Given request: Set down each line of the data below exactly as it stands, dropping the pictures.

** start Dataset content **

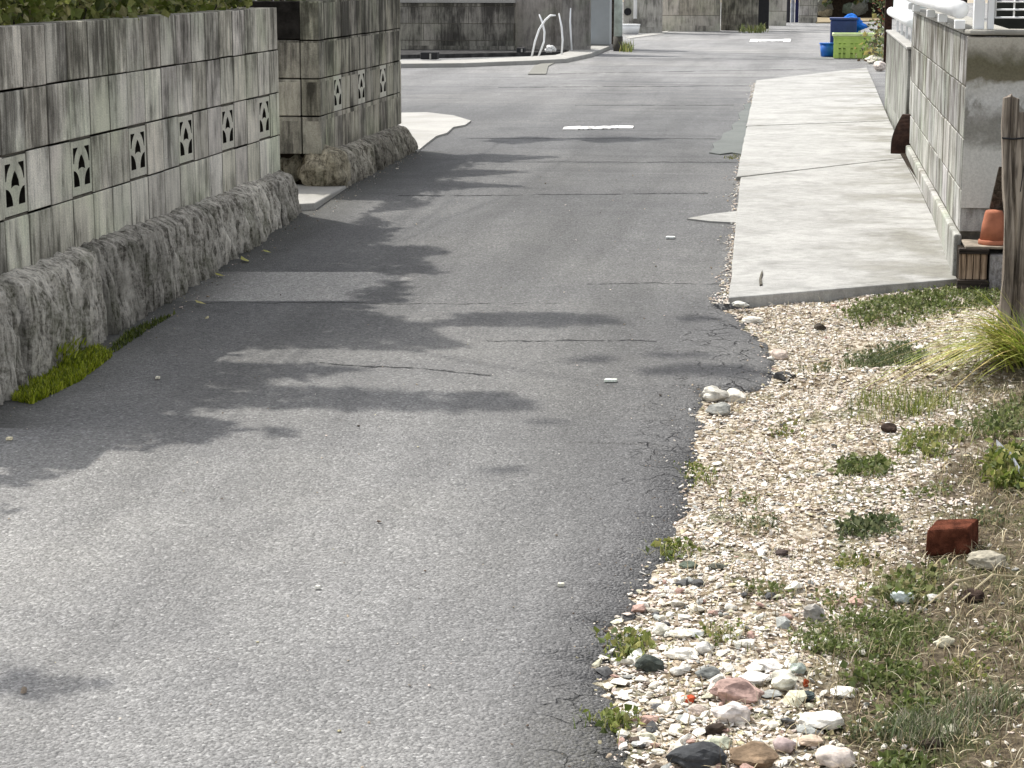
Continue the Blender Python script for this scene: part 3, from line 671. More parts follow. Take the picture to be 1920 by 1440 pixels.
b.build('coping', m_plain('coping concrete', (.33, .32, .285), .9, .25, 8, .2, .002), RW, bevel=.006)
RFp = thing('white_fence', 'white fence of thick rail, stub posts and wire mesh on the right-hand block wall', 'fence', (.74, 8.55, 1.163), None)
xrl = on_y(1800, 20, 8.6).x; zrl = on_y(1822, 36, 8.6).z+.038; b = MB(); b.tube([(xrl, 8.60, zrl), (xrl, 10, zrl), (xrl, 12.8, zrl)], .036, 16); b.build('rail', M['white'], RFp, smooth=True)
for px, py in ((1800, 50), (1768, 36), (1746, 26)):
    p = on_x(px, py, xrl); yy = p.y; b = MB(); b.box(xrl-.022, xrl+.018, yy-.03, yy+.03, 1.1635, zrl-.04); b.build('stub_post', M['white'], RFp, bevel=.003)
for k in range(1, 3):
    b = MB(); b.box(xrl-.022, xrl+.018, 11.4+k*.6, 11.46+k*.6, 1.1635, zrl-.04); b.build('stub_post', M['white'], RFp, bevel=.003)
pa = on_y(1825, 60, 8.5).x; pb = on_y(1845, 60, 8.5).x; pc = on_y(1851, 60, 8.5).x; pd = on_y(1863, 60, 8.5).x
b = MB(); b.box(pa, pb, 8.5, 8.56, 1.1635, 2.0); b.build('corner_post', M['white'], RFp, bevel=.003)
b = MB(); b.box(pc, pd, 8.5, 8.54, 1.1635, 2.0); b.build('side_post', M['white'], RFp, bevel=.003)
b = MB(); x = pd+.006
zt = on_y(1880, 33, 8.52).z
for k in range(24): b.tube([(pd+.003, 8.52, zt+k*.031), (3.0, 8.52, zt+k*.031)], .0038, 6)
for k in range(30): b.tube([(x+k*.072, 8.527, zt), (x+k*.072, 8.527, 2.0)], .0038, 6)
b.build('wire_mesh', M['white'], RFp, smooth=True)
dk = thing('house_wall', 'dark shaded wall behind the white wire mesh at the top right', 'wall', (1.9, 9.8, .2)); 
MB().box(.80, 3.4, 9.6, 9.75, 0, 3).build('wall', m_plain('dark green render', (.03, .032, .025), .9, .4, 5), dk); MB().box(.78, 3.42, 9.56, 9.79, 3, 3.12).build('coping', M['mortar'], dk)
# pillar wall beyond the gap
PW = thing('pillar_wall', 'low streaked grey wall under the white panel, beyond the right-hand block wall', 'wall', (.68, 15, .28))
b = MB(); b.box(.62, .73, 13.4, 17.1, .2, .90); b.build('wall', m_block('grey streaked render', (.34, .34, .31), (.09, .085, .07), .03, .9, .25, .3, thr=.47, rowh=10), PW, bevel=.01)
b = MB(); b.box(.64, .76, 12.9, 13.398, .25, 1.02); b.build('link_block', M['rwall'], PW, bevel=.008)
b = MB(); b.box(.612, .737, 13.392, 17.12, .901, .918); b.build('coping', M['conc'], PW, bevel=.004)
WP = thing('white_panel', 'tall white panel with a rolled lower edge standing on the low pillar wall', 'panel', (.68, 15, .92))  # plain white panel standing on the low wall, no gate to open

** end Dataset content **

Exercise result:
Continue the Blender Python script for this scene: part 3, from line 671. More parts follow. Take the picture to be 1920 by 1440 pixels.
b.build('coping', m_plain('coping concrete', (.33, .32, .285), .9, .25, 8, .2, .002), RW, bevel=.006)
RFp = thing('white_fence', 'white fence of thick rail, stub posts and wire mesh on the right-hand block wall', 'fence', (.74, 8.55, 1.163), None)
xrl = on_y(1800, 20, 8.6).x; zrl = on_y(1822, 36, 8.6).z+.038; b = MB(); b.tube([(xrl, 8.60, zrl), (xrl, 10, zrl), (xrl, 12.8, zrl)], .036, 16); b.build('rail', M['white'], RFp, smooth=True)
for px, py in ((1800, 50), (1768, 36), (1746, 26)):
    p = on_x(px, py, xrl); yy = p.y; b = MB(); b.box(xrl-.022, xrl+.018, yy-.03, yy+.03, 1.1635, zrl-.04); b.build('stub_post', M['white'], RFp, bevel=.003)
for k in range(1, 3):
    b = MB(); b.box(xrl-.022, xrl+.018, 11.4+k*.6, 11.46+k*.6, 1.1635, zrl-.04); b.build('stub_post', M['white'], RFp, bevel=.003)
pa = on_y(1825, 60, 8.5).x; pb = on_y(1845, 60, 8.5).x; pc = on_y(1851, 60, 8.5).x; pd = on_y(1863, 60, 8.5).x
b = MB(); b.box(pa, pb, 8.5, 8.56, 1.1635, 2.0); b.build('corner_post', M['white'], RFp, bevel=.003)
b = MB(); b.box(pc, pd, 8.5, 8.54, 1.1635, 2.0); b.build('side_post', M['white'], RFp, bevel=.003)
b = MB(); x = pd+.006
zt = on_y(1880, 33, 8.52).z
for k in range(24): b.tube([(pd+.003, 8.52, zt+k*.031), (3.0, 8.52, zt+k*.031)], .0038, 6)
for k in range(30): b.tube([(x+k*.072, 8.527, zt), (x+k*.072, 8.527, 2.0)], .0038, 6)
b.build('wire_mesh', M['white'], RFp, smooth=True)
dk = thing('house_wall', 'dark shaded wall behind the white wire mesh at the top right', 'wall', (1.9, 9.8, .2)); 
MB().box(.80, 3.4, 9.6, 9.75, 0, 3).build('wall', m_plain('dark green render', (.03, .032, .025), .9, .4, 5), dk); MB().box(.78, 3.42, 9.56, 9.79, 3, 3.12).build('coping', M['mortar'], dk)
# pillar wall beyond the gap
PW = thing('pillar_wall', 'low streaked grey wall under the white panel, beyond the right-hand block wall', 'wall', (.68, 15, .28))
b = MB(); b.box(.62, .73, 13.4, 17.1, .2, .90); b.build('wall', m_block('grey streaked render', (.34, .34, .31), (.09, .085, .07), .03, .9, .25, .3, thr=.47, rowh=10), PW, bevel=.01)
b = MB(); b.box(.64, .76, 12.9, 13.398, .25, 1.02); b.build('link_block', M['rwall'], PW, bevel=.008)
b = MB(); b.box(.612, .737, 13.392, 17.12, .901, .918); b.build('coping', M['conc'], PW, bevel=.004)
WP = thing('white_panel', 'tall white panel with a rolled lower edge standing on the low pillar wall', 'panel', (.68, 15, .92))  # plain white panel standing on the low wall, no gate to open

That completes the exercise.